Highly speculative. ‘B’ ratings indicate that significant credit risk is present, but a limited margin of safety remains. Financial commitments are currently being met; however, capacity for continued payment is contingent upon a sustained, favorable business and economic environment.

CCC, CC, C

High default risk. Default is a real possibility. Capacity for meeting financial commitments is solely reliant upon sustained, favorable business or economic developments. A ‘CC’ rating indicates that default of some kind appears probable. ‘C’ ratings signal imminent default.

DDD, DD and D Default

The ratings of obligations in this category are based on their prospects for achieving partial or full recovery in a reorganization or liquidation of the obligor. While expected recovery values are highly speculative and cannot be estimated with any precision, the following serve as general guidelines. ‘DDD’ obligations have the highest potential for recovery, around 90%-100% of outstanding amounts and accrued interest. ‘DD’ indicates potential recoveries in the range of 50%-90%, and ‘D’ the lowest recovery potential, i.e., below 50%. Entities rated in this category have defaulted on some or all of their obligations. Entities rated ‘DDD’ have the highest prospect for resumption of performance or continued operation with or without a formal reorganization process. Entities rated ‘DD’ and ‘D’ are generally undergoing a formal reorganization or liquidation process; those rated ‘DD’ are likely to satisfy a higher portion of their outstanding obligations, while entities rated ‘D’ have a poor prospect for repaying all obligations.

Short-Term Credit Ratings

A short-term rating has a time horizon of less than 12 months for most obligations, or up to three years for U.S. public finance securities, and thus places greater emphasis on the liquidity necessary to meet financial commitments in a timely manner.

 

A-8


F1

Highest credit quality. Indicates the strongest capacity for timely payment of financial commitments; may have an added “+” to denote any exceptionally strong credit feature.

F2

Good credit quality. A satisfactory capacity for timely payment of financial commitments, but the margin of safety is not as great as in the case of the higher ratings.

F3

Fair credit quality. The capacity for timely payment of financial commitments is adequate; however, near-term adverse changes could result in a reduction to non-investment grade.

B

Speculative minimal capacity for timely payment of financial commitments, plus vulnerability to near-term adverse changes in financial and economic conditions.

C

High default risk. Default is a real possibility. Capacity for meeting financial commitments is solely reliant upon a sustained, favorable business and economic environment.

D

Default. Denotes actual or imminent payment default.

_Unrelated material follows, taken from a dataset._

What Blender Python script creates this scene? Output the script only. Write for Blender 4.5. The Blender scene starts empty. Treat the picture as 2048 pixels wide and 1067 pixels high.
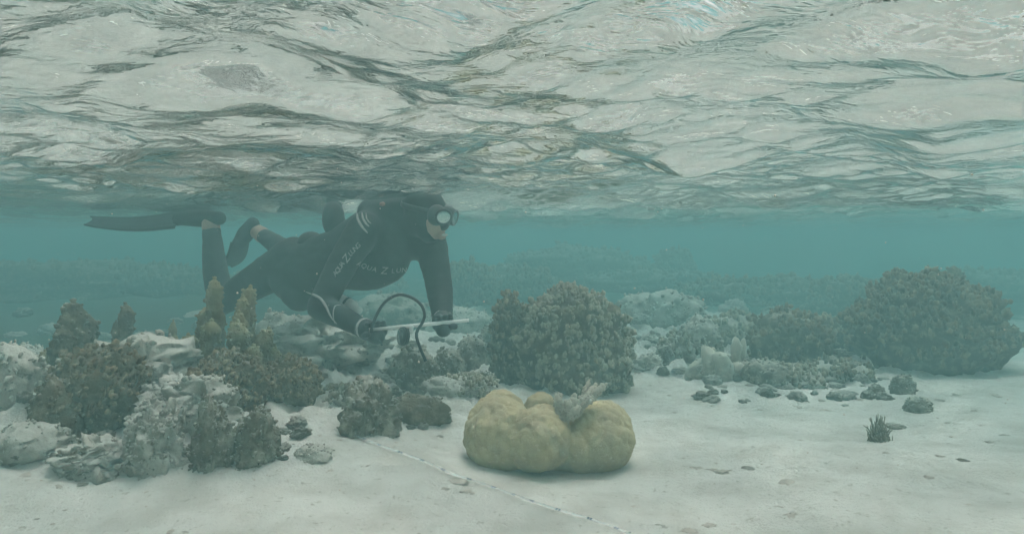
import bpy, bmesh, math, random
import numpy as np
from mathutils import Vector, Matrix
from mathutils.bvhtree import BVHTree

R = math.radians
scene = bpy.context.scene
COL = scene.collection

# ------------------------------------------------------------------ camera
F_PX = 1335.0                       # focal length in pixels of the 2048 px wide photograph
CAM = np.array([0.0, 0.0, 0.75])
PITCH = math.atan(58.5 / F_PX)
cam_data = bpy.data.cameras.new('camera')
cam_data.sensor_width = 36.0
cam_data.lens = 36.0 * F_PX / 2048.0
cam_data.clip_start = 0.02
cam_data.clip_end = 400
cam = bpy.data.objects.new('camera', cam_data)
COL.objects.link(cam)
cam.location = CAM
cam.rotation_euler = (R(90) - PITCH, 0, 0)
scene.camera = cam

# ------------------------------------------------------------------ overcast sky and veiled sun
SUN_EL, SUN_AZ = 72.0, 40.0        # degrees; azimuth from +Y towards +X
world = bpy.data.worlds.new('World')
scene.world = world
world.use_nodes = True
wn, wl = world.node_tree.nodes, world.node_tree.links
sky = wn.new('ShaderNodeTexSky')
sky.sky_type = 'NISHITA'
sky.sun_disc = False
sky.sun_elevation = R(SUN_EL)
sky.sun_rotation = R(SUN_AZ)
sky.dust_density = 4.0
sky.air_density = 1.2
hs = wn.new('ShaderNodeHueSaturation')
hs.inputs['Saturation'].default_value = 0.04   # cloud cover: greyer than a clear sky
wl.new(sky.outputs[0], hs.inputs['Color'])
bg = wn['Background']
bg.inputs['Strength'].default_value = 0.08
tint = wn.new('ShaderNodeMix')
tint.data_type = 'RGBA'
tint.blend_type = 'MULTIPLY'
tint.inputs[0].default_value = 1.0
tint.inputs[7].default_value = (1.0, 0.83, 0.79, 1)   # warm white balance of the veiled daylight
wl.new(hs.outputs[0], tint.inputs[6])
wl.new(tint.outputs[2], bg.inputs['Color'])

sun_d = bpy.data.lights.new('sun', 'SUN')
sun_d.energy = 1.5
sun_d.angle = R(10)
sun_d.color = (1.0, 0.83, 0.76)
sun = bpy.data.objects.new('sun', sun_d)
COL.objects.link(sun)
_se, _sa = R(SUN_EL), R(SUN_AZ)
_sd = Vector((math.cos(_se) * math.sin(_sa), math.cos(_se) * math.cos(_sa), math.sin(_se)))
sun.rotation_euler = _sd.to_track_quat('Z', 'Y').to_euler()
sun.location = (0, 0, 6)

scene.view_settings.view_transform = 'Standard'
scene.view_settings.look = 'None'
scene.view_settings.gamma = 1.0
scene.view_settings.exposure = 1.52
scene.view_settings.use_curve_mapping = False
cy = scene.cycles
cy.max_bounces = 11
cy.diffuse_bounces = 3
cy.glossy_bounces = 5
cy.transmission_bounces = 8
cy.volume_bounces = 2
cy.transparent_max_bounces = 8
cy.caustics_reflective = True
cy.caustics_refractive = True
cy.blur_glossy = 0.3
cy.sample_clamp_indirect = 8.0
cy.use_denoising = True

# ------------------------------------------------------------------ helpers
random.seed(7)
SURF = 0.932                          # mean height of the water surface above the sand
_fwd = np.array([0, math.cos(PITCH), -math.sin(PITCH)])
_up = np.array([0, math.sin(PITCH), math.cos(PITCH)])
_rt = np.array([1.0, 0, 0])


def ray(px, py):
    return _fwd + _rt * ((px - 1024) / F_PX) + _up * ((533.5 - py) / F_PX)


def W(px, py, Y):
    d = ray(px, py)
    return CAM + d * (Y / d[1])


_rs = np.random.RandomState(11)
_perm = _rs.permutation(256)
_perm = np.concatenate([_perm, _perm, _perm])
_grad = _rs.normal(size=(256, 3))
_grad /= np.linalg.norm(_grad, axis=1)[:, None]


def noise3(P):
    P = np.asarray(P, float)
    i = np.floor(P).astype(int)
    f = P - i
    i &= 255
    u = f * f * f * (f * (f * 6 - 15) + 10)
    out = 0
    for dx in (0, 1):
        wx = u[:, 0] if dx else 1 - u[:, 0]
        for dy in (0, 1):
            wy = u[:, 1] if dy else 1 - u[:, 1]
            for dz in (0, 1):
                wz = u[:, 2] if dz else 1 - u[:, 2]
                g = _grad[_perm[_perm[_perm[(i[:, 0] + dx) & 255] + ((i[:, 1] + dy) & 255)] + ((i[:, 2] + dz) & 255)]]
                d = (f[:, 0] - dx) * g[:, 0] + (f[:, 1] - dy) * g[:, 1] + (f[:, 2] - dz) * g[:, 2]
                out = out + wx * wy * wz * d
    return out * 1.6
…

Notes to Long-term and Short-term ratings:

“+” or “-” may be appended to a rating to denote relative status within major rating categories. Such suffixes are not added to the ‘AAA’ long-term rating category, to categories below ‘CCC’, or to short-term ratings other than ‘F1’.

‘NR’ indicates that Fitch does not rate the issuer or issue in question.

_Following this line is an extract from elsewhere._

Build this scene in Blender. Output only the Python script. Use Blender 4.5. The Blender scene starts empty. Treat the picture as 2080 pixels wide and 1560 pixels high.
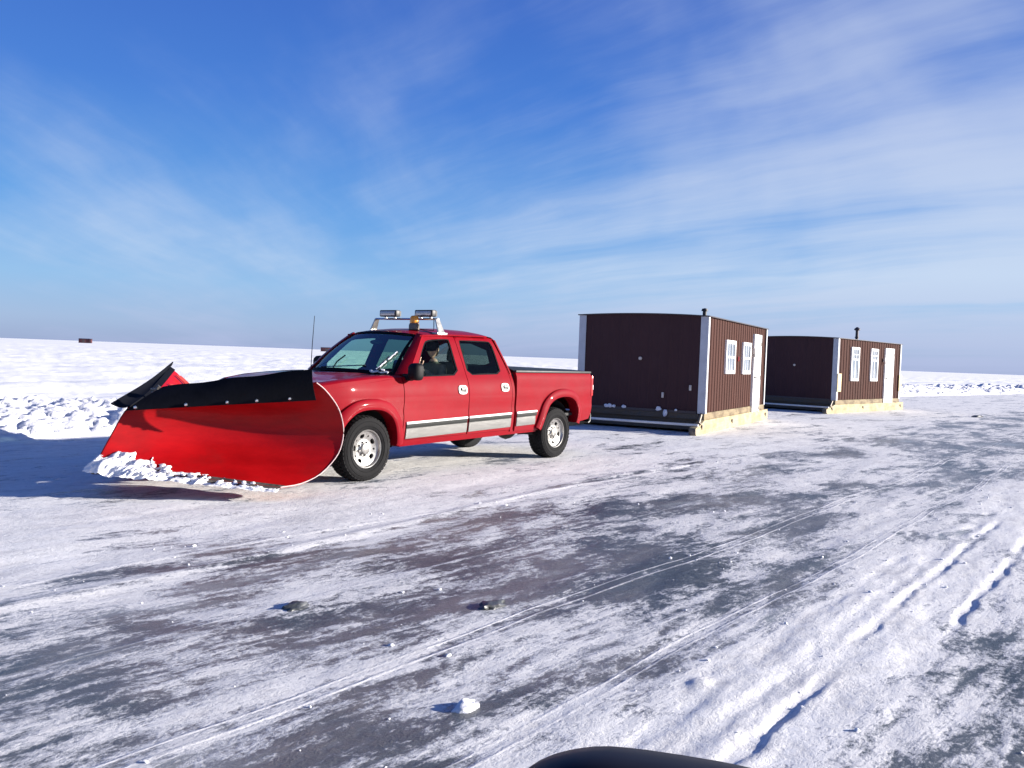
import bpy, bmesh, math, random
import numpy as np
from mathutils import Vector, Matrix, Euler
from mathutils.geometry import delaunay_2d_cdt
R = math.radians
PI = math.pi
S = bpy.context.scene
COL = S.collection
rng = random.Random(7)

# ------------------------------------------------------------------ camera
F_PX, CAM_H = 1743.0, 1.536
cam_d = bpy.data.cameras.new('camera')
cam = bpy.data.objects.new('camera', cam_d); COL.objects.link(cam)
cam_d.sensor_width = 36.0; cam_d.lens = F_PX / 2080 * 36
cam_d.clip_start = 0.05; cam_d.clip_end = 30000
PITCH, ROLL = R(1.839), R(2.0926)
fw = Vector((0, math.cos(PITCH), -math.sin(PITCH))); rt = Vector((1, 0, 0)); up = rt.cross(fw)
c_, s_ = math.cos(ROLL), math.sin(ROLL)
rt2 = rt * c_ + up * s_
up2 = up * c_ - rt * s_
m = Matrix((rt2, up2, -fw)).transposed().to_4x4()
m.translation = Vector((0, 0, CAM_H))
cam.matrix_world = m
S.camera = cam
S.render.resolution_x, S.render.resolution_y = 1024, 768

# ------------------------------------------------------------------ helpers
def link(o, parent=None):
    COL.objects.link(o)
    if parent is not None: o.parent = parent
    return o

def tag(o, label=None, cat=None, group=None, kind=None):
    if label: o['label'] = label
    if cat: o['category'] = cat
    if group: o['group'] = group
    if kind: o['kind'] = kind
    return o

def empty(name, loc=(0, 0, 0), rz=0.0, parent=None):
    o = bpy.data.objects.new(name, None); o.empty_display_size = 0.2
    link(o, parent); o.location = loc; o.rotation_euler = (0, 0, rz)
    return o

def thing(name, label, cat, loc=(0, 0, 0), rz=0.0, group=None):
    return tag(empty(name, loc, rz), label, cat, group)

class MB:
    """collects verts / faces, becomes ONE mesh object"""
    def __init__(s): s.v = []; s.f = []; s.m = []
    def add(s, vs, fs, mi=0):
        o = len(s.v); s.v += [tuple(p) for p in vs]
        for f in fs: s.f.append(tuple(o + i for i in f)); s.m.append(mi)
        return s
    def box(s, x0, x1, y0, y1, z0, z1, bev=0.0, mi=0, M=None):
        if bev <= 0:
            vs = [(x, y, z) for x in (x0, x1) for y in (y0, y1) for z in (z0, z1)]
            fs = [(0, 1, 3, 2), (4, 6, 7, 5), (0, 4, 5, 1), (2, 3, 7, 6), (0, 2, 6, 4), (1, 5, 7, 3)]
        else:
            bm = bmesh.new(); bmesh.ops.create_cube(bm, size=1)
            for q in bm.verts: q.co = Vector(((x0 + x1) / 2 + q.co.x * (x1 - x0), (y0 + y1) / 2 + q.co.y * (y1 - y0), (z0 + z1) / 2 + q.co.z * (z1 - z0)))
            bmesh.ops.bevel(bm, geom=bm.edges[:], offset=bev, segments=2, affect='EDGES', profile=0.5)
            vs = [tuple(q.co) for q in bm.verts]; bm.verts.index_update()
            fs = [tuple(q.index for q in f.verts) for f in bm.faces]; bm.free()
        if M is not None: vs = [tuple(M @ Vector(p)) for p in vs]
        return s.add(vs, fs, mi)
    def tube(s, pts, r, n=10, cap=True, mi=0):
        pts = [Vector(p) for p in pts]; rs = r if isinstance(r, (list, tuple)) else [r] * len(pts)
        rings = []
        t0 = (pts[1] - pts[0]).normalized()
        ref = Vector((0, 0, 1)) if abs(t0.z) < 0.9 else Vector((1, 0, 0))
        for i, p in enumerate(pts):
            a = pts[max(i - 1, 0)]; b = pts[min(i + 1, len(pts) - 1)]
            t = (b - a).normalized(); u = t.cross(ref)
            if u.length < 1e-6: u = t.cross(Vector((0, 1, 0)))
            u.normalize(); w = u.cross(t)
            rings.append([p + (u * math.cos(2 * PI * k / n) + w * math.sin(2 * PI * k / n)) * rs[i] for k in range(n)])
        return s.loft(rings, closed=True, cap=cap, mi=mi)
    def loft(s, rings, closed=True, cap=False, mi=0):
        n = len(rings[0]); vs = [p for r_ in rings for p in r_]; fs = []
        for i in range(len(rings) - 1):
            for k in range(n if closed else n - 1):
                a = i * n + k; b = i * n + (k + 1) % n
                fs.append((a, b, b + n, a + n))
        if cap:
            fs.append(tuple(range(n - 1, -1, -1))); fs.append(tuple((len(rings) - 1) * n + k for k in range(n)))
        return s.add(vs, fs, mi)
    def lathe(s, prof, n=48, axis='y', mi=0, c=(0, 0, 0)):
        """prof list of (r, h) along axis"""
        rings = []
        for r_, h in prof:
            ring = []
            for k in range(n):
                a = 2 * PI * k / n; p = (r_ * math.cos(a), r_ * math.sin(a))
                q = {'y': (p[0], h, p[1]), 'z': (p[0], p[1], h), 'x': (h, p[0], p[1])}[axis]
                ring.append((q[0] + c[0], q[1] + c[1], q[2] + c[2]))
            rings.append(ring)
        return s.loft(rings, True, False, mi)
    def grid(s, fn, nu, nv, mi=0):
        return s.loft([[fn(i / nu, j / nv) for j in range(nv + 1)] for i in range(nu + 1)], closed=False, mi=mi)
    def sheet(s, rows, th, mi=0):
        """rows of points -> two-sided sheet of thickness th (offset along mean normals)"""
        nu, nv = len(rows), len(rows[0])
        P = [[Vector(p) for p in r_] for r_ in rows]; B = []
        for i in range(nu):
            rr = []
            for j in range(nv):
                a = P[min(i + 1, nu - 1)][j] - P[max(i - 1, 0)][j]; b = P[i][min(j + 1, nv - 1)] - P[i][max(j - 1, 0)]
                nn = a.cross(b)
                nn = nn.normalized() if nn.length > 1e-9 else Vector((0, 0, 1))
                rr.append(P[i][j] - nn * th)
            B.append(rr)
        s.loft(P, closed=False, mi=mi); s.loft([r_[::-1] for r_ in B], closed=False, mi=mi)
        s.loft([P[0], B[0]], closed=False, mi=mi); s.loft([P[-1], B[-1]], closed=False, mi=mi)
        s.loft([[r_[0] for r_ in P], [r_[0] for r_ in B]], closed=False, mi=mi)
        s.loft([[r_[-1] for r_ in P], [r_[-1] for r_ in B]], closed=False, mi=mi)
        return s
    def ico(s, c, r, sub=2, jit=0.0, sc=(1, 1, 1), mi=0, rg=rng):
        bm = bmesh.new(); bmesh.ops.create_icosphere(bm, subdivisions=sub, radius=1)
        vs = []
        for q in bm.verts:
            k = r * (1 + rg.uniform(-jit, jit)); vs.append((c[0] + q.co.x * k * sc[0], c[1] + q.co.y * k * sc[1], c[2] + q.co.z * k * sc[2]))
        bm.verts.index_update(); fs = [tuple(q.index for q in f.verts) for f in bm.faces]; bm.free()
        return s.add(vs, fs, mi)
    def build(s, name, mats, parent=None, smooth=35, recalc=True, label=None, loc=None):
        me = bpy.data.meshes.new(name); me.from_pydata(s.v, [], s.f)
        mats = mats if isinstance(mats, (list, tuple)) else [mats]
        for q in mats: me.materials.append(q)
        if len(mats) > 1: me.polygons.foreach_set('material_index', s.m)
        if recalc:
            bm = bmesh.new(); bm.from_mesh(me); bmesh.ops.remove_doubles(bm, verts=bm.verts, dist=1e-5)
            bmesh.ops.recalc_face_normals(bm, faces=bm.faces); bm.to_mesh(me); bm.free()
        if smooth:
            me.polygons.foreach_set('use_smooth', [True] * len(me.polygons))
            if smooth < 180: me.set_sharp_from_angle(angle=R(smooth))
        me.update()
        o = link(bpy.data.objects.new(name, me), parent)
        if label: o['label'] = label
        if loc is not None: o.location = loc
        return o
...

‘Withdrawn’: A rating is withdrawn when Fitch deems the amount of information available to be inadequate for rating purposes, or when an obligation matures, is called or is refinanced.

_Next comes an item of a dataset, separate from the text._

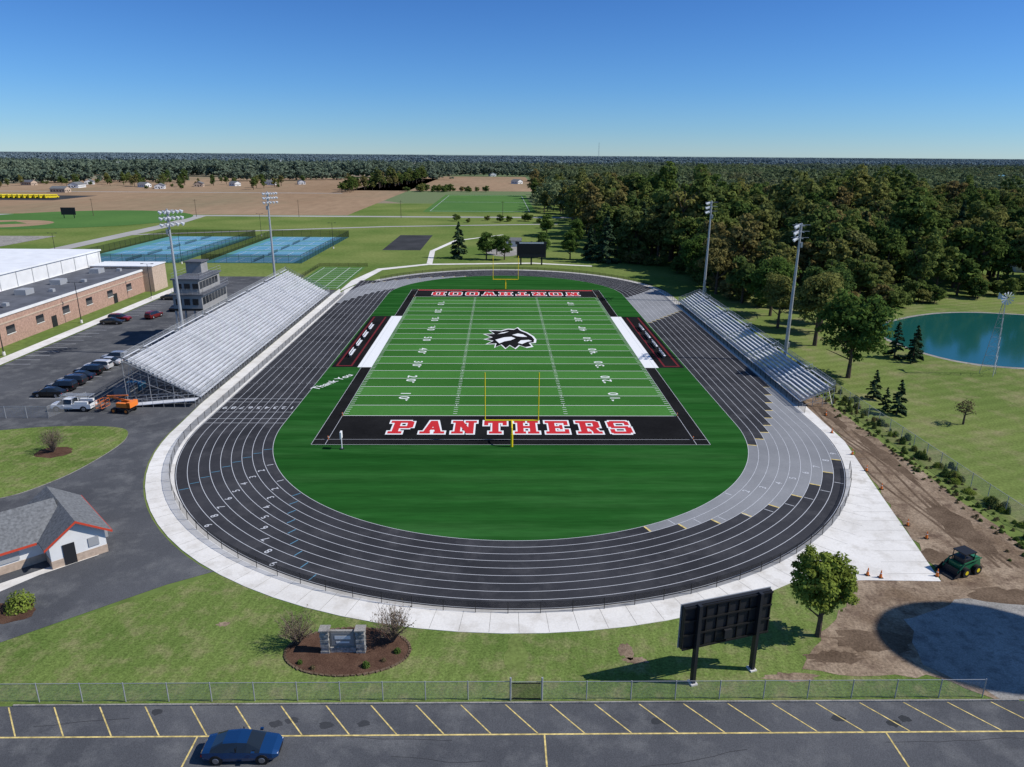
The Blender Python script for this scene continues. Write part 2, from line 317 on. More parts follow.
for i in range(NL):
    r1=RI+i*LW+.04; r2=r1+LW-.08; rc=(r1+r2)/2
    for s0,k_ in(((rad(180-65.7+i/8*48.9))*rc,1),(math.pi*rc+(160-YA)+i*1.6,2),(math.pi*rc+(YB-YA)+rad(112+i*5.5)*rc,3)):
        n=16; a=[];b=[]; P=math.pi*rc; L_=YB-YA
        for j in range(n+1):
            s=s0+30*j/n
            def at(r):
                if s<P: an=math.pi+s/rc; return (r*math.cos(an),YA+r*math.sin(an))
                if s<P+L_: return (r,YA+s-P)
                if s<2*P+L_: an=(s-P-L_)/rc; return (r*math.cos(an),YB+r*math.sin(an))
                return (-r,YB-(s-2*P-L_))
            a.append(at(r1)); b.append(at(r2))
        vs=[(p[0],p[1],.067) for p in a+b]; g.add(vs,[[j,n+1+j,n+2+j,j+1] for j in range(n)],'grey')
        for e_,j0,j1 in((0,0,1),(1,n-1,n)):
            p0=Vector(a[j0]);p1=Vector(b[j0]);p2=Vector(a[j1]);p3=Vector(b[j1])
            if e_==0: q=[p0,p1,p1+(p3-p1)*.12,p0+(p2-p0)*.12]
            else: q=[p2+(p0-p2)*.12,p3+(p1-p3)*.12,p3,p2]
            g.sheet([(t.x,t.y) for t in q],.071,'yellow' if k_==1 or e_==0 else 'whiteline')
g.obj("relay_exchange_zones")
g=MB()
for i in range(NL+1):
    r_=RI+i*LW; ring(g,r_-.033,r_+.033,.075,'whiteline',96)
    g.rect(-r_-.033,YB,-r_+.033,YB+21.5,.0755,'whiteline')
for y in(95.5,97.2,100,104.5,106,YB+6.4,YB+16,200): g.rect(-RO,y,-RI,y+.09,.079,'whiteline')
for i in range(NL):
    xc=-(RI+(i+.5)*LW)
    for y in np.arange(100+14,YB,9.14): g.rect(xc-.45,y,xc-.25,y+.08,.079,'whiteline'); g.rect(xc+.25,y,xc+.45,y+.08,.079,'whiteline')
    puttext(g,str(i+1),1.5,xc,102,.079,math.pi,'whiteline')
    rc=RI+(i+.5)*LW
    for ang,kk in((205+i*2.2,'whiteline'),(214+i*3,'whiteline'),(318+i*3.5,'whiteline')):
        a=rad(ang); puttext(g,str(i+1),1.1,rc*math.cos(a),YA+rc*math.sin(a),.079,a-math.pi/2 if ang<270 else a+math.pi/2,kk)
    for ang in(196+i*1.6,222+i*2.8,300+i*4.2):
        a=rad(ang); c,s_=math.cos(a),math.sin(a); w=.05
        p=(rc-.5)*c,YA+(rc-.5)*s_; q=(rc+.5)*c,YA+(rc+.5)*s_
        g.sheet([(p[0]-(-s_)*w,p[1]-c*w),(q[0]-(-s_)*w,q[1]-c*w),(q[0]+(-s_)*w,q[1]+c*w),(p[0]+(-s_)*w,p[1]+c*w)],.079,'tblue' if ang<260 else 'whiteline')
g.obj("track_lane_markings")
GL=98.6; YD=.9144
g=MB()
for i in range(20):
    g.rect(-24.4,GL+i*5*YD,24.4,GL+(i+1)*5*YD,.072,'turf1' if i%2 else 'turf2')
g.obj("football_field")
g=MB()
zb=.072
g.rect(-26.3,87.6,26.3,GL,zb,'turfblk'); g.rect(-26.3,GL+100*YD,26.3,GL+110*YD+1.9,zb,'turfblk')
for sx in(-1,1):
    a,b=(24.4,26.3)
    for y0,y1 in((GL,123.5),(166,190.04)): g.rect(sx*b,y0,sx*a,y1,zb,'turfblk')
    g.rect(sx*31.6,123.5,sx*26.95,166,zb,'turfblk')
    for xx in(28.0,30.6): g.rect(sx*xx,124.5,sx*(xx+.35),165,zb+.004,'dred')
    g.rect(sx*28,124.2,sx*30.95,124.7,zb+.008,'dred')
g.rect(-24.2,GL+110*YD+.3,24.2,GL+110*YD+1.2,zb+.004,'red')
g.obj("black_turf_border")
g=MB(); z=.078
for sx in(-1,1): g.rect(sx*24.4,123.5,sx*26.95,166,z-.001,'white')
for i in range(21): g.rect(-24.3,GL+i*5*YD-.06,24.3,GL+i*5*YD+.06,z,'white')
for sx in(-1,1):
    for xx in(24.42,26.25): g.rect(sx*xx-.03,87.7,sx*xx+.03,GL+110*YD+1.7,z+.002,'whiteline')
for y in(GL-9.14,87.65,GL+110*YD,GL+110*YD+1.75): g.rect(-26.2,y-.03,26.2,y+.03,z+.0035,'whiteline')
for i in range(1,100):
    y=GL+i*YD
    if i%5==0: continue
    for xx in(-24,-8.13,8.13,24): g.rect(xx-.3,y-.05,xx+.3,y+.05,z,'white')
for i in range(5,100,5):
    for xx in(-8.13,8.13): g.rect(xx-.05,GL+i*YD-.3,xx+.05,GL+i*YD+.3,z+.004,'white')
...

Rating Watch: Ratings are placed on Rating Watch to notify investors that there is a reasonable probability of a rating change and the likely direction of such change. These are designated as “Positive”, indicating a potential upgrade, “Negative”, for a potential downgrade, or “Evolving”, if ratings may be raised, lowered or maintained. Rating Watch is typically resolved over a relatively short period.

A Rating Outlook indicates the direction a rating is likely to move over a one- to two-year period. Outlooks may be positive, stable, or negative. A positive or negative Rating Outlook does not imply that a rating change is inevitable. Similarly, ratings for which outlooks are ‘stable’ could be downgraded before an outlook moves to positive or negative if circumstances warrant such an action. Occasionally, Fitch may be unable to identify the fundamental trend. In these cases, the Rating Outlook may be described as evolving.